「全員関西弁」の甲子園・熊本県代表校の意味

そこから生まれる“歪み”はさまざまなところに噴出している。

※写真はイメージです(写真=iStock.com/Nikada)

例えば、「野球留学」だ。「甲子園に出場したい」という思いから、激戦区の優秀な選手たちが比較的出場しやすい地区の名門校へ“流出”している。

よく知られたところでは、現在、米大リーグのシカゴ・カブス投手、ダルビッシュ有は大阪出身で東北高校(宮城)へ進学した。また、ニューヨーク・ヤンキース投手の田中将大と東京読売ジャイアンツ選手の坂本勇人は同じ兵庫(ふたりは同じ少年野球チームに所属していた)の出身で、田中は駒澤大学附属苫小牧高校(北海道)へ、坂本は光星学院高校(青森)へ進学している。「関西弁」を話すこの3人は、いずれも甲子園出場を果たして、日本のプロ球団からドラフト1位で指名されている。「野球留学」の成功例だろう。

この野球留学、アスリートとして成長するために、より良い指導者・環境を求めての進学ならいい。だが、甲子園に出られる確率が高いという理由での越境入学になると多くの“犠牲”をはらむ可能性がある。

▼チームに地元生まれ・育ちの選手がいない「不思議」

まず、自宅通学ではないので、寮費など保護者の経済的負担が重くなる。学校側が負担する場合もあるが、その他もろもろの生活費はバカにならないだろう。また、期待され野球留学したものの、甲子園に行けなかった場合、実家から遠く離れた場所にいる選手はどんな気持ちになるか。周囲からどんな目で見られるのか。全員がダルビッシュや田中のように結果を出し、輝けるとは限らない。むしろ、成功できないケースのほうが多いのだから。

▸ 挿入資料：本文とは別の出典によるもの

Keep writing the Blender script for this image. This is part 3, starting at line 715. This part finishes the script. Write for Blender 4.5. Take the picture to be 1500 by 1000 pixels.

そして、仮に甲子園に出場できたとしても、代表校にその地区出身の選手がほとんどいないという問題もある。2016年の熊本大会を勝ち抜いて甲子園に出場した秀岳館高校は、ベンチ入り18名すべてが熊本県以外の中学出身(主に大阪)だった。こうなってくると、結果的に該当地区で生まれ育った選手たちの「甲子園出場」という夢を摘んでしまうことになる。

もし、甲子園予選の格差が是正されれば、こういう事態にはならないはずだ。